Optimizing performance is and will continue to be a tough problem in the world of big data and cloud computing. For clusters, one can choose between more small instances or fewer large instances, at roughly the same cost; and there are options on types of processors, memory sizes, storage technology, and physical location (regions). The choices for software and configuration parameters within the software are bewildering. I didn’t have time to compare between Amazon, Microsoft, Cloudera, Horton, Joyent, etc.

Apache Hadoop has many hidden tuning parameters which can be specified (if you have expert knowledge) on the EMR dashboard when launching a cluster. Though we didn’t try playing with the software stack, one can imagine that more possibilities will open up when customers have options to mix-and-match among different file systems, different orchestration systems that manage parallel computing libraries, even options on query engines and languages higher up in the stack, assuming these all play nicely together.

For the past semester’s teaching, a challenge for the students was to tune performance of programs written using Apache Spark. Many things affect performance in Spark, generally controlled on the command line, through API calls, and how the program organizes and processes data distributed across cores. Students either tended not to play around with
all the parameters or found the choices confusing, with little documentation explaining how much various features of Spark would benefit from this or that tuning option. Several students did report (and complain about) long running times, and they did try a few different ways to partition data, cache results, increase parallelism, or even try different EMR clusters to complete their projects. All in all, it’s quite a mess to figure out whether or not a given amount of data can be handled in a reasonable amount of time using Spark and EMR.

Full Stack Favoritism

Students looking to enter into ``big data’’ studies fall far short of the 10,000 hours one might need to know about command-line tricks,system administration, network and file utilities, let alone solid experience with common programming environments for Java, Scala, and Python. For those fortunate enough to approximate such background knowledge,
exploring AWS EC2 and EMR is far less daunting. During a typical semester, a student would expect to have around a hundred hours outside of class to work on projects. That’s just not enough time to learn enough to overcome configuration and software issues as well as do something interesting using Map-Reduce (Hadoop) or Spark frameworks.

The Sharing Economy

I initially required students to get their own Amazon accounts and install MRJob, a somewhat crufty Python package that automates cluster creation, job running and cluster shutdown, for running Map-Reduce jobs. After that exercise, I showed students how to run a somewhat more ambitious job using Java on Hadoop. Learning Map-Reduce is valuable because it exposes issues of parallel computing, while being a simple paradigm that students can experiment with and understand.

Already within the first few weeks, there was enough pushback on using Amazon to make me reconsider my plan.

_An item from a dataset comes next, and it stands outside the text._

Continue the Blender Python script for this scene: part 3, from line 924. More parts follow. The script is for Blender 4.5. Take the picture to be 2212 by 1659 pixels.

Quite a few students installed Hadoop on their own laptops, picking different distributions, versions and documentation: then answering questions and helping students with problems became unmanageable. Therefore I fell back on that old workhorse of teaching computer science, the computer center — this
time in the form of Amazon EMR clusters with Spark installed.

The setup I arrived at, after trying a few alternatives, consists of launching an EMR cluster, installing some software not found in stock bootstrap scripts, and then running scripts to create accounts (with ssh keys) for each student. Thereafter, students used ssh clients to log in directly to the cluster. Large input datasets for projects were put into S3 buckets, which are easy to read by Hadoop or Spark programs. This worked rather well, though the provided distributions of Hadoop and Spark aren’t set up for multi-user environments, so extra tweaking was needed. The setup did make life much simpler for students, who could concentrate on their projects. Unfortunate side-effects of this design include the many hours of idle cluster resource when no student was present, and resource competition when one student’s job would fail, say, due to insufficient memory because of other students. I doubt this strategy would scale to a hundred students.

Some Conclusions

I’m assuming that most readers are familiar with common wisdom among data-applications cognoscenti, you don’t have big data. See http://yourdatafitsinram.com to confirm this. I’d read similar bits of wisdom a few years back. A few students in the course independently discovered that the total time taken to prepare and run programs on AWS EMR was likely more than directly handling the data on their own desk machine or laptop. Yet “big data” is early enough in the hype cycle to merit teaching students something about the topic. My course projects limited the data size to under ten gigabytes, which was reasonable given student effort and computing constraints.

My impression from working on Amazon is that it’s better oriented to production, enterprise-scale use-cases than to experiments and single-case studies. In fact, this kind of thinking is known by the colorfully named the pets and cattle argument. The situation for teaching or creative experiments lies on the pet side, whereas industrial, repeatable cattle-like production workloads justify the high cost of tuning, full-stack expertise, and knowing enough to avoid stupid mistakes we amateurs make.

Some of similar observations to my experiences and mistakes are documented by experts, but these people typically don’t teach courses on big data infrastructure.

One thing about Spark I came to appreciate is how well it is marketed. Lots of big players have thrown money into Spark, and the press on Spark has momentum. There are doubters out there, with solid observations critiquing Spark, though it is a moving target. I found many things about Spark to be disappointing. First, some library APIs were accessible only through Scala, which is fine, but the Scala compiler and an example setup on how how to install Scala (effectively needing Maven installed as well) are time-consuming. Second, the transforms and operations that Spark provides initially seem to be complete, but working on problems one comes to realize that quite a few things are missing. It shouldn’t be the case that Hadoop outperforms Spark on some problems, however the lack of one-to-many and many-to-one mapping, which is a hallmark of Map-Reduce, just can’t easily be circumvented. Presumably, new versions of Spark will address these shortcomings, albeit leaving users with a confusing spectrum of tuning options and programming choices. Compared to the suite of functional operations found in, for example the APL programming language, Spark isn’t so impressive. I’m not sure why this should be. Spark’s core design is centered on immutable data structures (RDDs), though I don’t know of a mathematical proof this design is optimal.

Years ago, a colleague working in automated theorem proving complained that one technique was judged to be better than another because its implementation was superior. In other words, sometimes a bad idea can trump a better idea because of how well the bad idea is executed. We are at a similar stage in big data and cloud computing. People don’t evaluate the architectures and algorithms on their own merits, they look at the bottom line in practice. Even then, the fairness of such evaluations is skewed by selective benchmarks, so we don’t really know what will be the enduring paradigms.